【運勢】
何かしらの貴重な機会を得るので、大切にすると良い。
自分を偽らずに過ごす事で、仲間と心を一つにする事が出来る。
賑やかである事は問題無いが、気を抜き過ぎると危険である。
【原文】
《卦辭》
萃(すい)は亨(とほ)る。王は有廟(ゆうびょう)に假(か)る。大人(だいじん)を見るに利(よろ)し。亨る。貞に利し。大牲(だいせい)を用ふれば吉。往く攸(ところ)有るによろし。
彖に曰く、萃は聚(じゅ)なり。順にして以て說󠄁(よろこ)ぶ。剛中にして應ず。故に聚(あつむ)るなり。「王有廟に假る」とは、孝享を致すなり。「大人を見るによろし。亨る。」とは、聚むるに正を以てするなり。
「大牲を用ゐて吉。往く攸(ところ)有るによろし」とは、天命に順ふなり。其の聚むる所を觀て、天地萬物の情見るべし。
象に曰はく、澤、地に上るは萃。君子以て戎器を除き、不虞を戒める。
《爻辭》
六二。引いて吉。咎なし。孚(まこと)有れば乃(すなは)ち禴(やく)をもちうるによろし。
象に曰はく、「引いて吉。咎なし。」とは、中未だ變ぜざるなり。
【解釋】
〔王弼、伊藤東涯の解釋〕
《卦辭》
萃は集まることである。
物事がうまく行く、王は宗廟に至り、人々は集まる。
その中には偉大な人もういるので、賢人に遇う機会を得られる。
假は至の意󠄃で『春秋左氏傳』でもそのように使われている。
「六月󠄃丁亥、公大廟に假(いた)る」三つの陰が下に集まり、上は五爻に従う。
内卦は柔順であり、外卦は喜びであるから、君臣が通じ合っている。
祭祀は大切にすべきである。
古代の王は宗廟を祭り、祭祀を嚴修することで民の心をつないでいた。
《爻辭》
二爻は初爻三爻と共に五爻に従おうとしている。
中の徳が失われていないからである。
それは良いことで、王は祭祀に彼らを用いるの良い。
〔根本通明の解釋〕
《卦辭》
萃の下に亨の字があるのは間違いである。
萃とは草がたくさん集まって茂っている様を言う。
地の上に沢があるので草木が密集して茂るのである。
王が宗廟を祭る時は全国から人々が集まり、特産品が集まってくるのである。
そして、豚羊牛で祭るのが良い。
そうすれば、人々の心は一つになり、何事を行うにも良い状況となる。
[彖傳]
萃は集まるの意󠄃味で、内卦は順、外卦は喜ぶ。
天下の人が天子の徳を慕って集まってくるので、天子は天下の様々なものを以て宗廟を祭る。

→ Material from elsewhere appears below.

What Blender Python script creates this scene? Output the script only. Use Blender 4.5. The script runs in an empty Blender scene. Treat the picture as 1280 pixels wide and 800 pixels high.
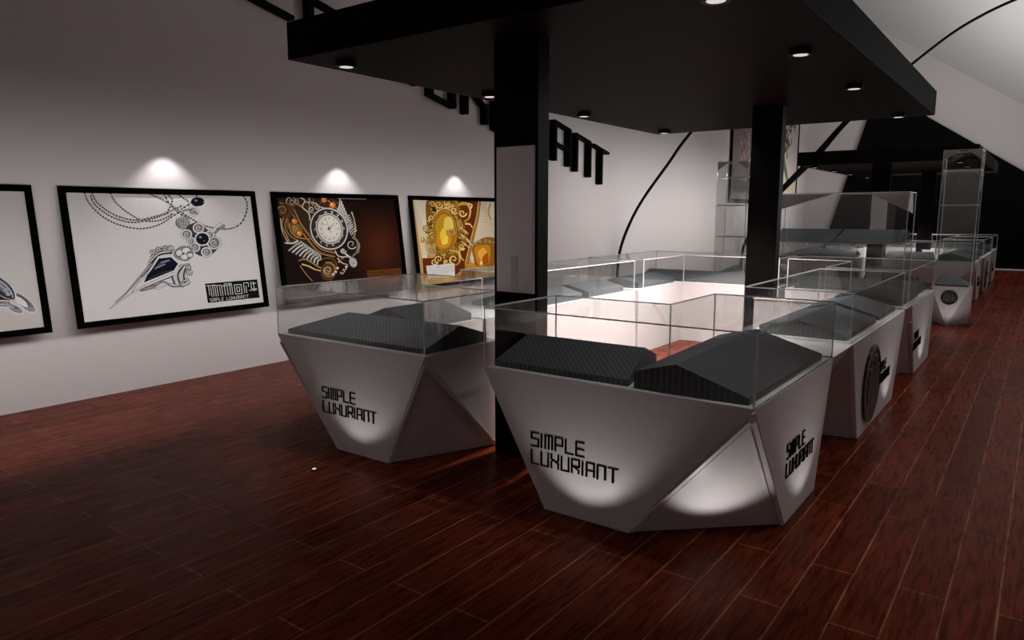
import bpy, bmesh, math, random
from mathutils import Vector, Matrix
random.seed(7)
SC = bpy.context.scene
COL = SC.collection
V = Vector

# ------------------------------------------------------------ camera
F_PX, HOR, VPX, EYE = 900.0, 267.0, 1312.0, 1.70
pitch = math.atan((400 - HOR) / F_PX)
yaw = math.atan((VPX - 640) / (F_PX / math.cos(pitch)))
cam = bpy.data.cameras.new('camera')
camo = bpy.data.objects.new('camera', cam)
COL.objects.link(camo)
cam.sensor_width = 36.0
cam.lens = 36.0 * F_PX / 1280.0
cam.clip_end = 200
camo.location = (0, 0, EYE)
camo.rotation_euler = (math.pi / 2 - pitch, 0, yaw)
SC.camera = camo

# ------------------------------------------------------------ view, world
SC.view_settings.view_transform = 'Standard'
SC.view_settings.look = 'None'
SC.view_settings.gamma = 1.0
SC.view_settings.use_curve_mapping = False
SC.view_settings.exposure = 0.0
SC.cycles.max_bounces = 10
SC.cycles.transparent_max_bounces = 40
SC.cycles.glossy_bounces = 4
SC.cycles.use_denoising = True
W = bpy.data.worlds.new('world')
SC.world = W
W.use_nodes = True
W.node_tree.nodes['Background'].inputs[0].default_value = (0.95, 0.9, 0.88, 1)
W.node_tree.nodes['Background'].inputs[1].default_value = 0.004

def area(name, loc, target, size, power, col=(1, .965, .95), size_y=None, spread=180):
    l = bpy.data.lights.new(name, 'AREA')
    l.shape = 'RECTANGLE'; l.size = size; l.size_y = size_y or size
    l.energy = power; l.color = col; l.spread = math.radians(spread)
    o = bpy.data.objects.new(name, l); COL.objects.link(o)
    o.location = loc
    o.rotation_euler = (V(target) - V(loc)).to_track_quat('-Z', 'Y').to_euler()
    return o

def spot(name, loc, target, power, angle, blend=.6, radius=.03, col=(1, .965, .95)):
    l = bpy.data.lights.new(name, 'SPOT')
    l.energy = power; l.spot_size = math.radians(angle); l.spot_blend = blend
    l.shadow_soft_size = radius; l.color = col
    o = bpy.data.objects.new(name, l); COL.objects.link(o)
    o.location = loc
    o.rotation_euler = (V(target) - V(loc)).to_track_quat('-Z', 'Y').to_euler()
    return o

# added soft fill lights, no fixtures: picture wall, unseen walls, far hall, ceiling, floor
def wash(name, x, y, z, tz, ly, power, lx=.3):
    return area(name, (x, y, z), (WX_, y, tz), ly, power, size_y=lx, spread=130)
WX_ = -7.03
wash('wall_fill', -5.1, 4.4, 1.55, .55, 9.5, 52)
wash('wall_fill_far', -4.9, 14.6, 2.5, .9, 8.0, 70)
wash('wall_fill_end', -4.9, 22.6, 2.8, 1.6, 6.0, 55)
area('fill_front', (0, -4.2, 3.6), (0, -7, 1.6), 11, 68, size_y=.5)  # added to light the unseen front wall mirrored in the glass
area('fill_right', (6.4, 8, 3.8), (9, 8, 1.6), 22, 105, size_y=.5)  # added likewise for the unseen right wall
area('end_wall_fill', (-2.2, 21.0, 3.6), (-2.4, 26.6, 6.4), 3.0, 190, col=(1, .985, .975))  # added to brighten the end wall
area('ceiling_fill', (3.5, 15.0, 3.2), (-.5, 14.0, 9.5), 3.0, 260, col=(.97, 1, .99), size_y=6)  # added to brighten the sloping ceiling
for x_ in (-4.4, -2.8, -1.2):
    spot('far_hall_fill', (x_, 13.1, 4.3), (x_, 13.1, 0), 130, 62, .8, .15)  # added fill over the vitrine and towers
spot('aisle_light', (1.2, 1.6, 4.4), (1.1, 1.6, 0), 90, 66, 1.0, .25)
spot('aisle_light', (1.0, 4.4, 4.4), (.9, 4.4, 0), 190, 70, 1.0, .25)
for y_, p_ in ((7.6, 185), (11.2, 180), (15.5, 170), (20, 150), (24, 120)):
    spot('aisle_light', (.5, y_, 4.4), (.35, y_, 0), p_, 75, 1.0, .25)
spot('floor_fill', (-3.4, 1.2, 4.4), (-3.4, 1.3, 0), 50, 76, 1.0, .3)  # added fill from above on the left floor

# ------------------------------------------------------------ materials
def mat(name, col, rough=.5, metal=0., spec=.5, emit=None, estr=0., coat=0.):
    m = bpy.data.materials.new(name); m.use_nodes = True
    b = m.node_tree.nodes['Principled BSDF']
    b.inputs['Base Color'].default_value = (*col, 1)
    b.inputs['Roughness'].default_value = rough
    b.inputs['Metallic'].default_value = metal
    b.inputs['Specular IOR Level'].default_value = spec
    b.inputs['Coat Weight'].default_value = coat
    if emit:
        b.inputs['Emission Color'].default_value = (*emit, 1)
        b.inputs['Emission Strength'].default_value = estr
    return m

def nodes(m):
    return m.node_tree.nodes, m.node_tree.links, m.node_tree.nodes['Principled BSDF']

def noisy(m, scale, c1, c2, bump=0., detail=4, rscale=None):
    N, L, B = nodes(m)
    tc = N.new('ShaderNodeTexCoord')
    mp = N.new('ShaderNodeMapping'); L.new(tc.outputs['Object'], mp.inputs[0])
    if rscale: mp.inputs['Scale'].default_value = rscale
    n = N.new('ShaderNodeTexNoise'); n.inputs['Scale'].default_value = scale; n.inputs['Detail'].default_value = detail
    L.new(mp.outputs[0], n.inputs['Vector'])
    r = N.new('ShaderNodeValToRGB'); r.color_ramp.elements[0].position = .35; r.color_ramp.elements[1].position = .65
    r.color_ramp.elements[0].color = (*c1, 1); r.color_ramp.elements[1].color = (*c2, 1)
    L.new(n.outputs[0], r.inputs[0]); L.new(r.outputs[0], B.inputs['Base Color'])
    if bump:
        bn = N.new('ShaderNodeBump'); bn.inputs['Strength'].default_value = bump; bn.inputs['Distance'].default_value = .002
        L.new(n.outputs[0], bn.inputs['Height']); L.new(bn.outputs[0], B.inputs['Normal'])
    return m

M = {}
M['wall'] = noisy(mat('wall_paint', (.6, .565, .56), .85, spec=.2), 90, (.59, .552, .548), (.62, .582, .578), .15)
M['wall_end'] = noisy(mat('end_wall_paint', (.6, .565, .56), .9, spec=.2), 40, (.5, .465, .46), (.52, .485, .48), .1)
M['ceiling'] = noisy(mat('ceiling_paint', (.62, .62, .61), .9, spec=.2), 30, (.6, .6, .6), (.63, .63, .62), .05)
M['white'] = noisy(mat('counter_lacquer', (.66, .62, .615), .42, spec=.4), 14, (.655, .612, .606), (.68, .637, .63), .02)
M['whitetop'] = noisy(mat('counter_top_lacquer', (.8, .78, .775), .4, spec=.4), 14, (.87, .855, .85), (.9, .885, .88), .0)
M['black'] = noisy(mat('black_lacquer', (.005, .0045, .0045), .4, spec=.06), 5, (.003, .0026, .0026), (.0042, .0038, .0036), .0)
M['canopy'] = noisy(mat('canopy_black', (.006, .005, .0045), .5, spec=.012), 3, (.006, .005, .0043), (.008, .0066, .0056), .0)
M['matte'] = noisy(mat('backdrop_black', (.003, .003, .003), .9, spec=.05), 3, (.002, .002, .002), (.0035, .003, .003), .0)
M['letter'] = noisy(mat('lettering_black', (.01, .009, .009), .6, spec=.04), 20, (.002, .0018, .0018), (.0034, .003, .003), .0)
M['frame'] = noisy(mat('frame_black', (.004, .004, .004), .7, spec=.0), 30, (.0012, .0012, .0012), (.002, .002, .002), .0)
M['chrome'] = noisy(mat('dark_chrome', (.1, .1, .1), .35, metal=.4), 20, (.2, .197, .196), (.24, .236, .234), .0)
M['logoback'] = noisy(mat('emblem_gloss_black', (.012, .012, .012), .18, spec=.6), 10, (.01, .01, .01), (.014, .014, .014), .0)
M['panelgrey'] = noisy(mat('panel_grey_satin', (.36, .34, .34), .3, metal=.75), 6, (.93, .87, .865), (.95, .89, .885), .0)
M['plate'] = noisy(mat('strip_pale', (.9, .95, .95), .25, metal=.3), 6, (.93, .97, .97), (.95, .99, .99), .0)
M['lens'] = mat('lamp_lens', (.9, .9, .9), .3, emit=(1, .97, .94), estr=.55)

# quilted dark grey pad fabric (carbon weave look)
m = mat('pad_weave', (.05, .055, .058), .55, spec=.35)
N, L, B = nodes(m)
tc = N.new('ShaderNodeTexCoord')
mp = N.new('ShaderNodeMapping'); L.new(tc.outputs['Object'], mp.inputs[0])
mp.inputs['Rotation'].default_value = (0, 0, math.radians(45))
w1 = N.new('ShaderNodeTexWave'); w1.bands_direction = 'X'; w1.inputs['Scale'].default_value = 13; w1.inputs['Distortion'].default_value = .0
w2 = N.new('ShaderNodeTexWave'); w2.bands_direction = 'Y'; w2.inputs['Scale'].default_value = 13; w2.inputs['Distortion'].default_value = .0
L.new(mp.outputs[0], w1.inputs[0]); L.new(mp.outputs[0], w2.inputs[0])
mx = N.new('ShaderNodeMath'); mx.operation = 'MULTIPLY'
L.new(w1.outputs['Fac'], mx.inputs[0]); L.new(w2.outputs['Fac'], mx.inputs[1])
r = N.new('ShaderNodeValToRGB'); r.color_ramp.elements[0].color = (.065, .073, .08, 1); r.color_ramp.elements[1].color = (.165, .183, .2, 1)
L.new(mx.outputs[0], r.inputs[0]); L.new(r.outputs[0], B.inputs['Base Color'])
bn = N.new('ShaderNodeBump'); bn.inputs['Strength'].default_value = .5; bn.inputs['Distance'].default_value = .006
L.new(mx.outputs[0], bn.inputs['Height']); L.new(bn.outputs[0], B.inputs['Normal'])
M['pad'] = m

# glass: clear pane with fresnel reflection and a faint grey tint
def glass(name, tint, refl=1.0):
    m = bpy.data.materials.new(name); m.use_nodes = True
    N, L = m.node_tree.nodes, m.node_tree.links
    for n in list(N): N.remove(n)
    out = N.new('ShaderNodeOutputMaterial'); mix = N.new('ShaderNodeMixShader')
    t = N.new('ShaderNodeBsdfTransparent'); t.inputs[0].default_value = (*tint, 1)
    g = N.new('ShaderNodeBsdfGlossy'); g.inputs['Roughness'].default_value = .015; g.inputs['Color'].default_value = (refl, refl, refl, 1)
    fr = N.new('ShaderNodeFresnel')
    ge = N.new('ShaderNodeNewGeometry'); mr = N.new('ShaderNodeMapRange')   # same mirror share on both sides of a pane
    mr.inputs[3].default_value = 1.42; mr.inputs[4].default_value = 1 / 1.42
    L.new(ge.outputs['Backfacing'], mr.inputs[0]); L.new(mr.outputs[0], fr.inputs[0])
    ma = N.new('ShaderNodeMath'); ma.operation = 'MULTIPLY_ADD'; ma.inputs[1].default_value = .2; ma.inputs[2].default_value = .035; ma.use_clamp = True
    L.new(fr.outputs[0], ma.inputs[0]); L.new(ma.outputs[0], mix.inputs[0]); L.new(t.outputs[0], mix.inputs[1]); L.new(g.outputs[0], mix.inputs[2])
    L.new(mix.outputs[0], out.inputs[0])
    return m
M['glass'] = glass('clear_glass', (.93, .935, .93))
M['glassedge'] = mat('polished_glass_edge', (.85, .87, .86), .4, spec=.6)
M['gusset'] = noisy(mat('frosted_corner', (.7, .68, .68), .3), 10, (.66, .64, .635), (.7, .68, .675), .0)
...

天命にしたがうというのは、☴巽の卦が内包されてゐるからで、天命とは風と關係があるのである。
天子の恩沢に人々は集まるのである。
[象傳]
人々が集まってきたなら、思わぬ争いごとが起こるかもしれない。
そこで油断はできず、兵器の手入れを怠ってはならぬということである。
《爻辭》
二爻は陰の位に陰でいるから正しい。
そして五爻の王の許に初爻、三爻を率いていく。
禴(やく)という夏の祭に登用すべきである。
何故なら夏はお供え物が腐りやすく、澤山は供えられない。
そんな時は、物ではなく、真心をもった二爻のような者󠄃を祭員として、神に誠をつくすのが良い。
[象傳]
他の者が四爻に気を取られていても、二爻だけは五爻の王だけを慕っている。
あくまで五爻に集まるのである。